O êxito verdadeiro da viagem de Fernando Henrique é anterior ao seu embarque e até à sua eleição: é que o governo americano não tem o que recear dele e do seu governo.
Fim saudável
Está prevista para hoje a votação de uma emenda constitucional que quebra um monopólio, mas nem por isso suscita oposição e problemas. É a que chamam de "flexibilização do monopólio do gás canalizado". Flexibilização é a palavra que o governo adotou para tapear desatentos. Trata-se mesmo é de fim da exclusividade, ou monopólio, que os governos estaduais mantêm na distribuição do gás encanado.
O gás de botijão é um atraso injustificável, em todos os sentidos. Pelo perigo que introduz nas casas, pelo trabalho que dá sua renovação, pela impossibilidade de controle pelo consumidor: testes autorizados indicam que dois, em cada três botijões, não têm a quantidade de gás paga pelo consumidor. Por fim, não há justificativa, nem remota, para que os Estados tenham exclusividade sobre o gás encanado.
Mas a regulamentação dos novos serviços de gás precisa ser meticulosa e rígida. Do contrário, logo virão o atendimento só às áreas muito mais lucrativas, os preços diferenciados, os aumentos sem mais motivos do que maiores lucros. Substitui-se um atraso por outro.
Imagem a perigo
Resultado, a primeira operação do Exército não deu, como não foi difícil prever por quem não estava explorando politicamente a violência no Rio.
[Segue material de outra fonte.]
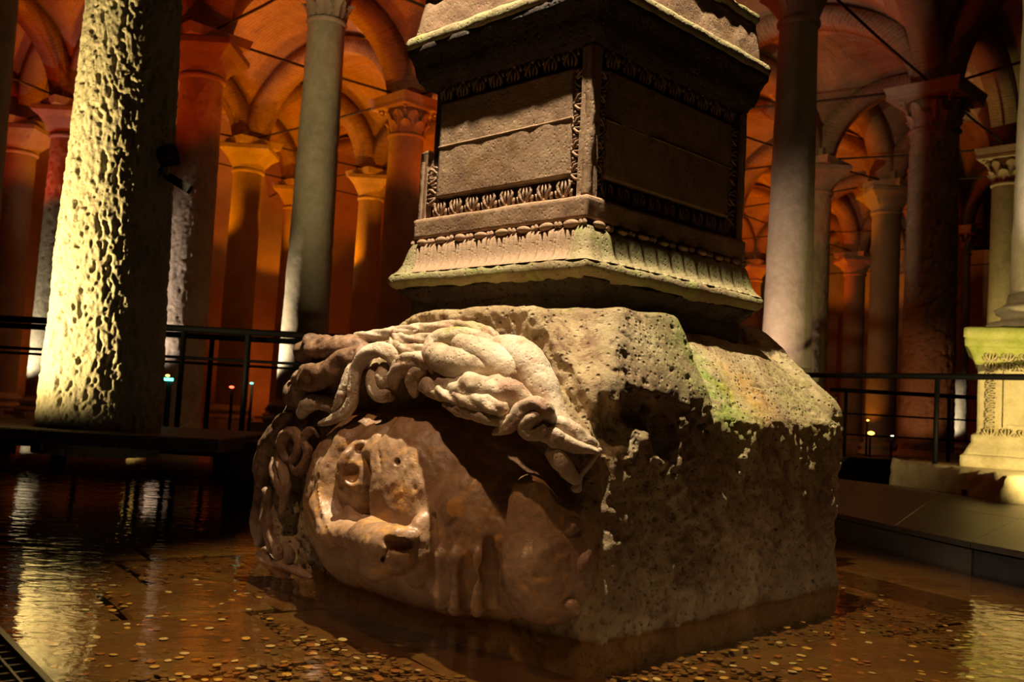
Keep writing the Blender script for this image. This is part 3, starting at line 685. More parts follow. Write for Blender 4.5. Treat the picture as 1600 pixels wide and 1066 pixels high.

Mas guardou certa aparência de ação, embora mal pensada. A segunda operação, atual, foi precedida de largas manchetes, mas a inutilidade já não lhe basta.
A vaia pesada que soldados do Exército receberam em Ipanema, no sábado, levando-os a sair depressa da praia, deveria soar nos ouvidos comandantes como um toque de recolher enquanto é tempo. Escaldados pelo insucesso das espalhafatosas ocupações de favelas, na segunda operação os militares substituíram as incursões pela simples exibição de sua presença nas ruas. O "marketing" sem risco em lugar da ação sem êxito.
Acontece que o "marketing" tem risco: o do ridículo. E é a percepção dele que está prevalecendo à vista de um caminhão (ou vários) com soldados aparentemente preparados para uma grande guerra, mas fazendo apenas um passeio. Enquanto a violência dos assaltos se multiplica à sua volta.
Não há terceira hipótese: ou os militares entram no problema com ações resultantes porque inteligentes, ou sofrem um desgaste ruim para todos -exceto para a bandidagem. E exceto também para o governador Marcello Alencar, que nada faz porque está "cuidando só do problema da violência" e não cuida da violência porque os militares "entraram em ação".